Wij vernemen dat zeker niet iedereen in de hiërarchie van de federale politie deze archaïsche visie van DGA m.b.t. personeelsbeleid deelt. De beslissing staat haaks op de realiteit die collega’s dag na dag ervaren op het terrein en nu helaas tot de conclusie moeten komen dat een waarschuwingsschot in de lucht moet worden bestraft met een disciplinaire sanctie!
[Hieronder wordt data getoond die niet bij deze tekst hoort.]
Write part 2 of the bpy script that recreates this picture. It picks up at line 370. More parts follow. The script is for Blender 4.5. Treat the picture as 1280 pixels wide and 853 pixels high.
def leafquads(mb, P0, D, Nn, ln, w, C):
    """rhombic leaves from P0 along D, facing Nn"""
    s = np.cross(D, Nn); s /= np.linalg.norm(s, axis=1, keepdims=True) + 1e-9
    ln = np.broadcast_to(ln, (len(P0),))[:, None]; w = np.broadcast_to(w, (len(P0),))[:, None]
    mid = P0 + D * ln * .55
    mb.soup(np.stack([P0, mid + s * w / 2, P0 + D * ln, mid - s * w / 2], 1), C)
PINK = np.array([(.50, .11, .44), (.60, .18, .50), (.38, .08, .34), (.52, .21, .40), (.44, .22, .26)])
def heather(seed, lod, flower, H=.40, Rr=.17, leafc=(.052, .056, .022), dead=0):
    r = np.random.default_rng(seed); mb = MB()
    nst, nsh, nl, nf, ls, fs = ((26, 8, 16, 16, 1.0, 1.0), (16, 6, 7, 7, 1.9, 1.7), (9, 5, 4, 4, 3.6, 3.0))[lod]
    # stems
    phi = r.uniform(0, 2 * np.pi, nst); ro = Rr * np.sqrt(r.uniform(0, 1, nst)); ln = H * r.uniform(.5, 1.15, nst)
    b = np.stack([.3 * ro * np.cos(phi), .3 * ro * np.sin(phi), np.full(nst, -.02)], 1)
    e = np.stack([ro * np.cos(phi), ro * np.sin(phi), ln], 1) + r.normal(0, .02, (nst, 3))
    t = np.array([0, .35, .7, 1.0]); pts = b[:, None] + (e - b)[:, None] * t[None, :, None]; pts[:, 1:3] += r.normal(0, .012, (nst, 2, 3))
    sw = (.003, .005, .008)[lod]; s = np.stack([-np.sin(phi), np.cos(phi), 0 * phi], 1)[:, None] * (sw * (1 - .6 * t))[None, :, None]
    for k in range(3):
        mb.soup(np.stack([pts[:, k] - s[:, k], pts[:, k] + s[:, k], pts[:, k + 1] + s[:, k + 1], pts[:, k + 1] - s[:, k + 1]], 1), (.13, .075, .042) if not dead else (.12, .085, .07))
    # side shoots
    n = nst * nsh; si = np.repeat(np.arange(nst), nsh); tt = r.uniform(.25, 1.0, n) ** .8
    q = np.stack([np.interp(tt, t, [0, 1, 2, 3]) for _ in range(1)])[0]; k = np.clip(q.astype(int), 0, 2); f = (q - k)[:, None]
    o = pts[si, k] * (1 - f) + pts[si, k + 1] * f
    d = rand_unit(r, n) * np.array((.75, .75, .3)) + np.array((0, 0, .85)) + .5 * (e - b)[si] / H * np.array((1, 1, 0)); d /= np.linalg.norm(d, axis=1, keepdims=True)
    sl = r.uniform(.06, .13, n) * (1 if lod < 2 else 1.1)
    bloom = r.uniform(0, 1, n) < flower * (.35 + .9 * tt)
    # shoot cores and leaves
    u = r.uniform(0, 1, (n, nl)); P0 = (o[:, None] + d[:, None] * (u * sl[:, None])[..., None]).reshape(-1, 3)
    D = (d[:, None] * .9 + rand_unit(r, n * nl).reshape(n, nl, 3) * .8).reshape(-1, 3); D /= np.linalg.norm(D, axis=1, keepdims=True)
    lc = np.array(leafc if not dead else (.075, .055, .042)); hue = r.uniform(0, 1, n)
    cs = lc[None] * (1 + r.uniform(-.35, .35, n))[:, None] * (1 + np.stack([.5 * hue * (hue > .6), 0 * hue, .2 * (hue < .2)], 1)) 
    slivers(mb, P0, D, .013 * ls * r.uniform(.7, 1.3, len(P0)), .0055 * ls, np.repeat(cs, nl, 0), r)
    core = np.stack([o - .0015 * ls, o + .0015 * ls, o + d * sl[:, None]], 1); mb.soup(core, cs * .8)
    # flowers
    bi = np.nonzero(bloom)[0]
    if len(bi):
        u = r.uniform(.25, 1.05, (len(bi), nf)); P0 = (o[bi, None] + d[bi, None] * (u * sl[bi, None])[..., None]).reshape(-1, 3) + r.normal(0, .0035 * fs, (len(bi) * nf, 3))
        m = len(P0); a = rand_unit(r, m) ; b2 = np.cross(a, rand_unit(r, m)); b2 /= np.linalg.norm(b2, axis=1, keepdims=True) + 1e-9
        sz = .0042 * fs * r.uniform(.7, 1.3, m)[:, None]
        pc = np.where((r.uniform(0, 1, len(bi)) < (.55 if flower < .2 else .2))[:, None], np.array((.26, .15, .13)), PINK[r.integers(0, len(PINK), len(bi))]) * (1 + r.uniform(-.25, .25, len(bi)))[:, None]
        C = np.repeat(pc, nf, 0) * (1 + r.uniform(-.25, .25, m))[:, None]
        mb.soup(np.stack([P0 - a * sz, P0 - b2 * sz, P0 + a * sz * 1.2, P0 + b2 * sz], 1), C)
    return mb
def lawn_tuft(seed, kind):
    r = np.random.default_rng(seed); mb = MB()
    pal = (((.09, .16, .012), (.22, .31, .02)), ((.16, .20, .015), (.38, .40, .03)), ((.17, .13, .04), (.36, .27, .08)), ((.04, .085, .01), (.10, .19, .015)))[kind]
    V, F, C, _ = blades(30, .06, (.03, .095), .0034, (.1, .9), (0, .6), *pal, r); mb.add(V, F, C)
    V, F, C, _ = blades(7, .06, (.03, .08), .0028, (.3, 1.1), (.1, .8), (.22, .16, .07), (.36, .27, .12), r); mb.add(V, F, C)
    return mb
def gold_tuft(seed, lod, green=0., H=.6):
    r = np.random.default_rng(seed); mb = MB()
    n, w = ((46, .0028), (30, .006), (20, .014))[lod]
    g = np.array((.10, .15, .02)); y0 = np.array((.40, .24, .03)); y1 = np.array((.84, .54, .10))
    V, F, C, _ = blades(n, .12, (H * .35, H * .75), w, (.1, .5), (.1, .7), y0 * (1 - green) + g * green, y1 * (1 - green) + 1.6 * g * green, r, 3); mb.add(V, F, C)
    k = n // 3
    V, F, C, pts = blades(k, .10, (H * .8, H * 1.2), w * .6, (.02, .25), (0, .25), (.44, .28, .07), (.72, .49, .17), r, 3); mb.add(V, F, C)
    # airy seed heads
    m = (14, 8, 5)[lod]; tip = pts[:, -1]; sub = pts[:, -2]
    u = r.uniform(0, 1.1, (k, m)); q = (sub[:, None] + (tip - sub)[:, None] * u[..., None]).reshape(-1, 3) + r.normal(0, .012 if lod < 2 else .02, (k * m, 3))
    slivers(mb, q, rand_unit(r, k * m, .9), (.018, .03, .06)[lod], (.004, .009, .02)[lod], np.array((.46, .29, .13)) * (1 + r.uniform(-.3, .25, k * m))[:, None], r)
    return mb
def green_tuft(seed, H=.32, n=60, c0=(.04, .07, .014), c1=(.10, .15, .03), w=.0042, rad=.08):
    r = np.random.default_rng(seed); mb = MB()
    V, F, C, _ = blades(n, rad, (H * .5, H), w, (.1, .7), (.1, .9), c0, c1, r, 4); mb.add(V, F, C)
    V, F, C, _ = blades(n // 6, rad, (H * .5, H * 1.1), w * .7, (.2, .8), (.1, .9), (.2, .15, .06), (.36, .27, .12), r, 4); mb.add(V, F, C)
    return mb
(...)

VSOA Politie dient een stakingsaanzegging in voor het voltallig personeel van DAH, met volgende motieven:
- Dat een dergelijke beslissing van DGA een schending is van de deontologische code (artikel 5; 6, 2de; 7, 2 & 3de §; 9; 10; 11) – wat kan worden omschreven als (institutioneel) geweld tegen de betrokken collega – en dus een disciplinair onderzoek vereist, m.a.w.:
- dat DGA zich – volgens onze informatie – slechts heeft beperkt tot een disciplinaire afweging zonder zich op enigerlei wijze zorgen te maken over de psychosociale belasting van de betrokken collega’s;
- dat dergelijke beslissing van DGA om in dit geval een tuchtprocedure te starten, een onnodige en dus onaanvaardbare psychosociale last is voor de betrokken collega’s en hun professionele entourage, en ook daarbuiten, voor alle collega’s in het operationele kader van de federale politie, en zelfs de geïntegreerde politie;
- Dat het hoogdringend tijd is dat DGA– geïnspireerd door de houding van de heer Beaupère, korpschef van de politiezone van Luik – zich publiekelijk, zwart op wit, solidair verklaart met de personeelsleden van DGA en erkent dat er dringende acties ondernomen moeten worden;
- Dat het hoog tijd is om politieke beslissingen te nemen en concrete en dringende operationele maatregelen te ontwikkelen om alle federale politie-eenheden in eerste lijn op lange termijn te ondersteunen in het kader van migratie.
Wij zullen in ieder geval een formele ingebrekestelling sturen aan zowel de minister van Binnenlandse Zaken als DGA omwille van het niet nemen van dringende en noodzakelijke maatregelen nemen om de veiligheid van de personeelsleden te garanderen.
Als het gaat om geweld tegen politieagenten, geloven velen onder ons dat onze “grootste” vijanden zich extern onze organisatie bevinden (misdadigers, politici, magistraten, de media, …). Dit toont echter aan dat er tusen onze eigen leiders personen zijn die het niet goed voor hebben (zelfs onbewust, maar vanwege hun eigen beslissingen). En deze zijn – door hun (gebrek aan) beslissingen – misschien veel schadelijker voor onze organisatie dan andere externen, die vaak roepen maar weinig doen.